=== What you have to do ===
Using the material below, repeat exactly the lines from the one with "Write the bpy" through the one with "CP, SP = math.cos(PITCH), math.sin(PITCH)", ends included, without any images.

=== Data excerpts ===
>> BEGIN

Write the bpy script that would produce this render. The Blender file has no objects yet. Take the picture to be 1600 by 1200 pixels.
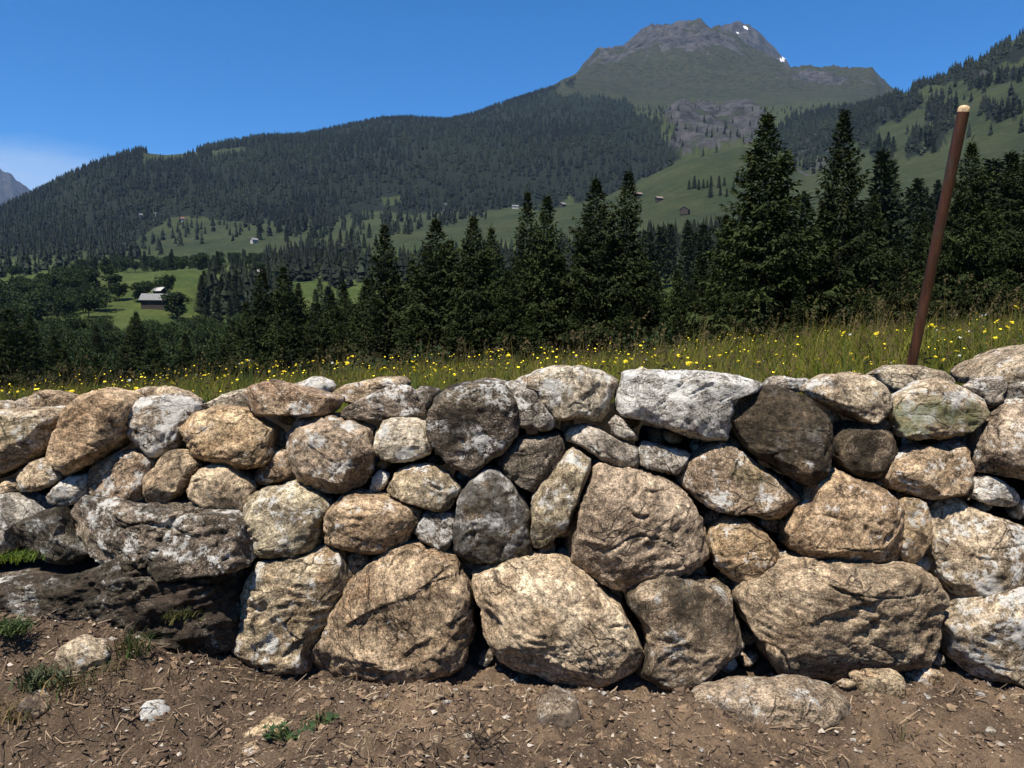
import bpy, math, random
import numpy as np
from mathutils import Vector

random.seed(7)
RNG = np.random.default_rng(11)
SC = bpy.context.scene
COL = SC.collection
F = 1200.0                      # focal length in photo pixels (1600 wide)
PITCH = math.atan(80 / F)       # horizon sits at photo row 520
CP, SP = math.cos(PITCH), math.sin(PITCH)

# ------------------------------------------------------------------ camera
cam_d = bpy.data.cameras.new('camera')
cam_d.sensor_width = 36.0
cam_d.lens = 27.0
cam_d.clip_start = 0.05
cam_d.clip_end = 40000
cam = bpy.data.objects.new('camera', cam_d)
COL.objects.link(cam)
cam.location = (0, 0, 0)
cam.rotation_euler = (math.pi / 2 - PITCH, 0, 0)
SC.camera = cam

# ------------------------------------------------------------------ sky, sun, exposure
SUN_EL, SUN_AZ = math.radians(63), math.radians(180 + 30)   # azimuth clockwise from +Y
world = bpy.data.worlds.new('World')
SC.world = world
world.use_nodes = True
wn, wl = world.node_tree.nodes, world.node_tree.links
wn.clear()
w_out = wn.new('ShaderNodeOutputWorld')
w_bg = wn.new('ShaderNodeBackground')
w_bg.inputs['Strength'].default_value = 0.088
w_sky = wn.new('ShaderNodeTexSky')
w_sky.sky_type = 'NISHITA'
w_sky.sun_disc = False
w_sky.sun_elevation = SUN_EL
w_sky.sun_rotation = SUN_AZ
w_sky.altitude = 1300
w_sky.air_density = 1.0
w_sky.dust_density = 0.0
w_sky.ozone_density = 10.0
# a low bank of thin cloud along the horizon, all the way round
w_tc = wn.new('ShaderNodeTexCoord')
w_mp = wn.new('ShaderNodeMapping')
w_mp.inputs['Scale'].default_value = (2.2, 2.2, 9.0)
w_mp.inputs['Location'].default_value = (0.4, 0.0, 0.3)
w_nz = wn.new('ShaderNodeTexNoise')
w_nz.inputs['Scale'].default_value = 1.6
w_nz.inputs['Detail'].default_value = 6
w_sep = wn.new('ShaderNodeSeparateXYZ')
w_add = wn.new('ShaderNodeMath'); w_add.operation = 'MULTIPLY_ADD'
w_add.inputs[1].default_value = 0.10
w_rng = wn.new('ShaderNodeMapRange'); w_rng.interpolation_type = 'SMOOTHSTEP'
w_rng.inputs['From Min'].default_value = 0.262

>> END
>> BEGIN

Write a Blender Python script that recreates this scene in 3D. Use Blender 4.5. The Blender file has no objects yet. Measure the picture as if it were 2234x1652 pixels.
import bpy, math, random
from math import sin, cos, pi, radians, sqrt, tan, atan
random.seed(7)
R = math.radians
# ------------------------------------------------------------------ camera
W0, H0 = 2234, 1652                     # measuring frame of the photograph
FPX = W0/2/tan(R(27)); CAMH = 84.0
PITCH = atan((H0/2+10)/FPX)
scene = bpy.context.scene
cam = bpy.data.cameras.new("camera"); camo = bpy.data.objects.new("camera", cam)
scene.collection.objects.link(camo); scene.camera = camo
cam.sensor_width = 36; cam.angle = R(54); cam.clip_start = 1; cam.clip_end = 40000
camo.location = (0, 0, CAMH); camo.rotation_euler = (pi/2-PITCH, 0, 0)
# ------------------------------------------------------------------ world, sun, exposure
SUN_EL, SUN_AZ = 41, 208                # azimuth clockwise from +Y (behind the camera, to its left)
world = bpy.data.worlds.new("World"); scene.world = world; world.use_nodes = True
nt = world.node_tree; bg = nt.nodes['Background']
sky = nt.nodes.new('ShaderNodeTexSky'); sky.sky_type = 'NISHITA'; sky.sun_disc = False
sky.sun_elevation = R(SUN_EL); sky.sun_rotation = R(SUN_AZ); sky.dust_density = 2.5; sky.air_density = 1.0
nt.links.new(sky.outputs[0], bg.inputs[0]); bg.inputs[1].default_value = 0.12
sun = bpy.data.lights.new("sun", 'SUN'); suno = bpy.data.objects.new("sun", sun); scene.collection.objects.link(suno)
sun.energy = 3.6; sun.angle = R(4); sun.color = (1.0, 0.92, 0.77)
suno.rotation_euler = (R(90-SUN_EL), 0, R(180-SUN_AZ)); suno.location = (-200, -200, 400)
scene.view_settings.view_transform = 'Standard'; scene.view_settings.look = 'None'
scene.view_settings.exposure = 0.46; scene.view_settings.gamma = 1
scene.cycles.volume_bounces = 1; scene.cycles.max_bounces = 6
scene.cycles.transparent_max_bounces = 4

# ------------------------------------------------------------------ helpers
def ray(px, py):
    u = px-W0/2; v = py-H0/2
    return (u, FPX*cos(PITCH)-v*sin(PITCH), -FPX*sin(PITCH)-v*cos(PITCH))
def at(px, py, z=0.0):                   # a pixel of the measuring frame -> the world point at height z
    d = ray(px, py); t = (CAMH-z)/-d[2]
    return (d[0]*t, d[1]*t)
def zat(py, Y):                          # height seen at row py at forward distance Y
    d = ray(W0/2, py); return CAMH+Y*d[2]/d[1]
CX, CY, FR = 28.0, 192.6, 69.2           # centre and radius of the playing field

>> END
>> BEGIN

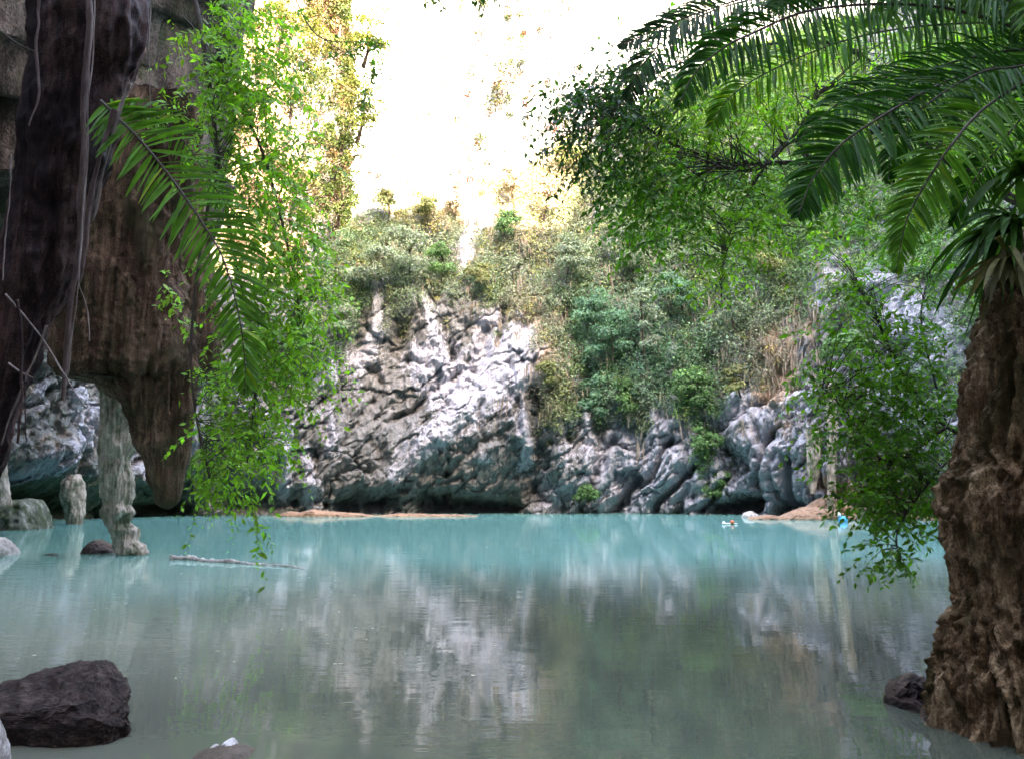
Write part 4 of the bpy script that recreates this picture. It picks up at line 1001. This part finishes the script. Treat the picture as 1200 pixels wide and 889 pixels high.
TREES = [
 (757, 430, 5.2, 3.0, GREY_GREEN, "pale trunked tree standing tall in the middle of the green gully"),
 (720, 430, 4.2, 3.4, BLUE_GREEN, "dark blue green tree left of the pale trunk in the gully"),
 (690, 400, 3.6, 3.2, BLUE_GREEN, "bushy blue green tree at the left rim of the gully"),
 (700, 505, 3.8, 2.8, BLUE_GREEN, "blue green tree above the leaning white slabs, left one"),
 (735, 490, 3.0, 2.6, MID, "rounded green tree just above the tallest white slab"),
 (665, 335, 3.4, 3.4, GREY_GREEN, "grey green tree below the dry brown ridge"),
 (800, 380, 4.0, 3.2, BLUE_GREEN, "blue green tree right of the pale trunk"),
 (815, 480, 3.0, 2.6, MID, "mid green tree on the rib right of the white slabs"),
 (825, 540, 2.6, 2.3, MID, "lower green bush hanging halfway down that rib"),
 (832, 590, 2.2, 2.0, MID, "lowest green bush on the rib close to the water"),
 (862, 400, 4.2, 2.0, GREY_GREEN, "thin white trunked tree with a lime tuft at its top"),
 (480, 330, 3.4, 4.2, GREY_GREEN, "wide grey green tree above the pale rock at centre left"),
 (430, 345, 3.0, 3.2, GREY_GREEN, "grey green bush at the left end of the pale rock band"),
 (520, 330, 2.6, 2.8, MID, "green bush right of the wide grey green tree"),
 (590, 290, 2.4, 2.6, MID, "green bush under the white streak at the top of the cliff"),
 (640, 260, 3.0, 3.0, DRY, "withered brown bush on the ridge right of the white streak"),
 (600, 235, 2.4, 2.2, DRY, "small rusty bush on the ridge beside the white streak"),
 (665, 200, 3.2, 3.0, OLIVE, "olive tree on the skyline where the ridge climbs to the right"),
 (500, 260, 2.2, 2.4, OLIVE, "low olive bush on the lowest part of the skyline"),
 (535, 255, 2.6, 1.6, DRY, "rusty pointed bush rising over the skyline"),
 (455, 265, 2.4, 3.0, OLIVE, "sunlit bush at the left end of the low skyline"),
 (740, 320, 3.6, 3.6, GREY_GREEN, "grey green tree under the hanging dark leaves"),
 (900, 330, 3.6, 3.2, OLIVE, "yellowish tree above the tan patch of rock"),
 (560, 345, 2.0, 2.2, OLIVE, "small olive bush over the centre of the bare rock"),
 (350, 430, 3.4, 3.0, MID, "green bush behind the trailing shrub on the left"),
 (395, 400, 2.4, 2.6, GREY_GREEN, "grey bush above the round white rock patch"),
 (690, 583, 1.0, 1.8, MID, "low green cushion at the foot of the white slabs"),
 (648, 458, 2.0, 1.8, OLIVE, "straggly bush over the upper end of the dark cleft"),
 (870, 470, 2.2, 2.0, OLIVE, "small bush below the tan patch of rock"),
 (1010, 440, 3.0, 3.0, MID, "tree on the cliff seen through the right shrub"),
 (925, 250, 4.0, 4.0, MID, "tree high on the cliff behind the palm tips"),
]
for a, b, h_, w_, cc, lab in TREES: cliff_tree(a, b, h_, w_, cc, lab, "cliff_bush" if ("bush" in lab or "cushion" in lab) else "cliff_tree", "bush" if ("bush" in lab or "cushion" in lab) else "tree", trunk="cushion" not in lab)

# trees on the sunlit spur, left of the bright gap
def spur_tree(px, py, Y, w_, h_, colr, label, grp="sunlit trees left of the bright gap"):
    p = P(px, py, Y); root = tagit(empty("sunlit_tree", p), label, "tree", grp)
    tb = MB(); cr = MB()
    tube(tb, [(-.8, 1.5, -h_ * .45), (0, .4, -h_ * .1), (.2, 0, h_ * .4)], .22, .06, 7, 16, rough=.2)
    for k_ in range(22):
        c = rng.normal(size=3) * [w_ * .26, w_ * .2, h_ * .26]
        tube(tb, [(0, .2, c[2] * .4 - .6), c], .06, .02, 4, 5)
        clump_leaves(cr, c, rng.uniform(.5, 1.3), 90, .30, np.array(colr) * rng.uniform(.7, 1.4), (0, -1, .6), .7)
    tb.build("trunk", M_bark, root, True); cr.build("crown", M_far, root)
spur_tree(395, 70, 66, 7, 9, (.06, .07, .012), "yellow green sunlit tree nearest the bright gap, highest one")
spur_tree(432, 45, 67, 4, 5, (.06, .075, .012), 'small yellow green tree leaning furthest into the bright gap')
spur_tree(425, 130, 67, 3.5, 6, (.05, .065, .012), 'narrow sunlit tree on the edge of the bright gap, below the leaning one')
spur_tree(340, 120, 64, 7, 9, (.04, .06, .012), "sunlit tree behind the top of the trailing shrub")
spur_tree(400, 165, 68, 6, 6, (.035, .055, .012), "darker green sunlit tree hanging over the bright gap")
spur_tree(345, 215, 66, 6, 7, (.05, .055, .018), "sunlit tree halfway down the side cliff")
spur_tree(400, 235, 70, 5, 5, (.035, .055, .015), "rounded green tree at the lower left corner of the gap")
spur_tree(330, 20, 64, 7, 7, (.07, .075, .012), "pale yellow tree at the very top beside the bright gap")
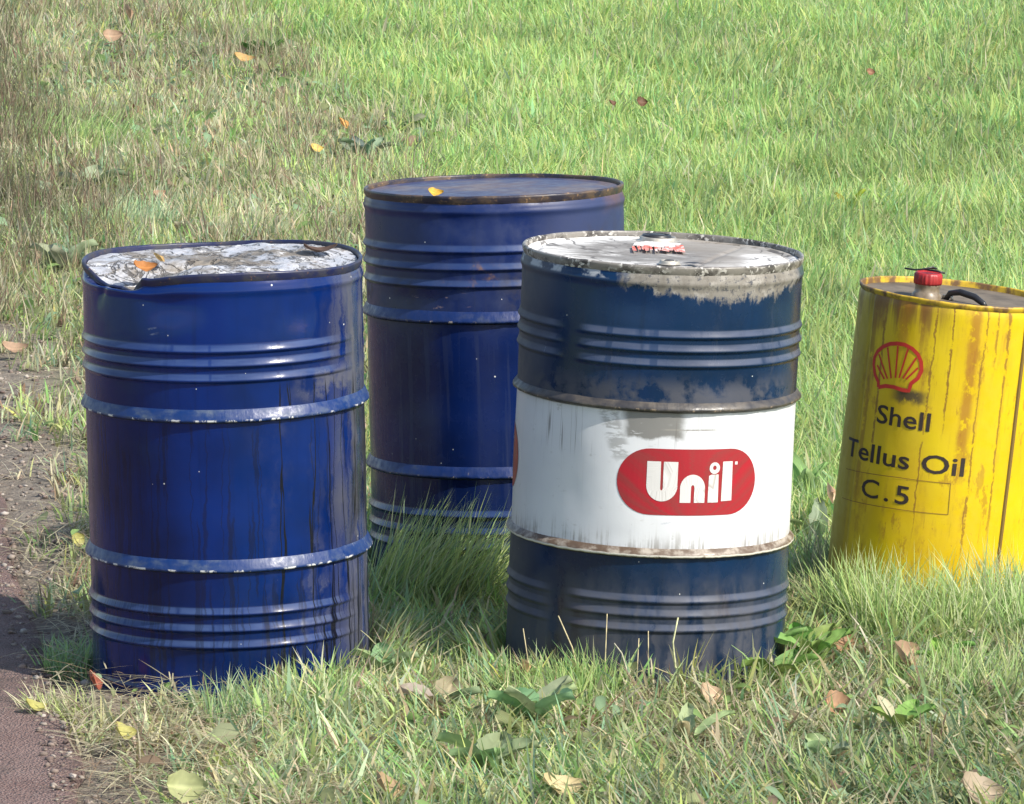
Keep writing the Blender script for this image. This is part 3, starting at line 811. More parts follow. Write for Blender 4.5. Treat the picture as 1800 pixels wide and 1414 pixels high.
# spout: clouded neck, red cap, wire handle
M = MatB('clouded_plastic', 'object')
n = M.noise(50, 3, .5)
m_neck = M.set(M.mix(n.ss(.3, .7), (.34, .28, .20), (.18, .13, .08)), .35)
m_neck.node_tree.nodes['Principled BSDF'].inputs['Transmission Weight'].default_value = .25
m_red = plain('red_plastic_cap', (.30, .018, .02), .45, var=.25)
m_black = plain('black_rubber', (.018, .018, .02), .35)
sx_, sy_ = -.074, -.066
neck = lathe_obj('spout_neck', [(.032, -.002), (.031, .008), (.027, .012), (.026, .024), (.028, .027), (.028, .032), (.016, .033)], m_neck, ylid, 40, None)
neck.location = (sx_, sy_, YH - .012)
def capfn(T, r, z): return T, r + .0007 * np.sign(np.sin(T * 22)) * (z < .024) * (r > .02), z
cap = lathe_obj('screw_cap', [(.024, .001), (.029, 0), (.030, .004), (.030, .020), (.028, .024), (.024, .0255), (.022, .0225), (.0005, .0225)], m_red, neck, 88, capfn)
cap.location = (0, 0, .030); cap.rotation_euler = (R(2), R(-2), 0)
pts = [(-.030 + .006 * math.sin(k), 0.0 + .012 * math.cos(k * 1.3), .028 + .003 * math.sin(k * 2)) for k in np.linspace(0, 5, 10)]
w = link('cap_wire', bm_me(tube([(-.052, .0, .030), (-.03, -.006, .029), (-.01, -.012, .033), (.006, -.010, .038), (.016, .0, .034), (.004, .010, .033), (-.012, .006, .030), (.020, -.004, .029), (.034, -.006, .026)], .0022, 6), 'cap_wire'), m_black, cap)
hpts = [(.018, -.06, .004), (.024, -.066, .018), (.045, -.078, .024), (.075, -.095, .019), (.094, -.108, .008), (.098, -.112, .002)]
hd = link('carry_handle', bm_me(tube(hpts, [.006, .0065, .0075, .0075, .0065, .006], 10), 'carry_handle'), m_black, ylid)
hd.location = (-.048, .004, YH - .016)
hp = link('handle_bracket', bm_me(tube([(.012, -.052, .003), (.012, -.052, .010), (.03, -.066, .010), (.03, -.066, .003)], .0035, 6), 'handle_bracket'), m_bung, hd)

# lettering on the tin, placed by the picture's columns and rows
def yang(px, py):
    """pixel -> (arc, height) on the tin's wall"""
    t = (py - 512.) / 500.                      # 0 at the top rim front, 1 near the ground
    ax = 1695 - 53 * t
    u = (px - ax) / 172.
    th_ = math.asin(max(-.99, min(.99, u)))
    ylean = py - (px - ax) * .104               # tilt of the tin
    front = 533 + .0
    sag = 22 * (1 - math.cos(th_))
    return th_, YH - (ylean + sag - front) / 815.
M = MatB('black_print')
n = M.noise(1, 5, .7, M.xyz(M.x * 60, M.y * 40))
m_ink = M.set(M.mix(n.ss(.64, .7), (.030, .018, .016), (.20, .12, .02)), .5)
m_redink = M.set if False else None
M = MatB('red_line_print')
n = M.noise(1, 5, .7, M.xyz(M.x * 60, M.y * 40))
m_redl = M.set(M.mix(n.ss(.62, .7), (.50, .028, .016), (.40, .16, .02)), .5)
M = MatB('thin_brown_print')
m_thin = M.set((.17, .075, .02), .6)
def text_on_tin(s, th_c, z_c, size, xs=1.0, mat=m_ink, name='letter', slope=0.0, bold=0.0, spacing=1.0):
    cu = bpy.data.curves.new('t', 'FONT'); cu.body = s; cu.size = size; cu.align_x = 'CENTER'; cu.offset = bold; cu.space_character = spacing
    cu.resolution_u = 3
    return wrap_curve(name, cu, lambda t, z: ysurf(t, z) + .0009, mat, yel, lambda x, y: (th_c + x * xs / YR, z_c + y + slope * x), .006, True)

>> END

=== Worked solution ===
Write the bpy script that would produce this render. The Blender file has no objects yet. Take the picture to be 1600 by 1200 pixels.
import bpy, math, random
import numpy as np
from mathutils import Vector

random.seed(7)
RNG = np.random.default_rng(11)
SC = bpy.context.scene
COL = SC.collection
F = 1200.0                      # focal length in photo pixels (1600 wide)
PITCH = math.atan(80 / F)       # horizon sits at photo row 520
CP, SP = math.cos(PITCH), math.sin(PITCH)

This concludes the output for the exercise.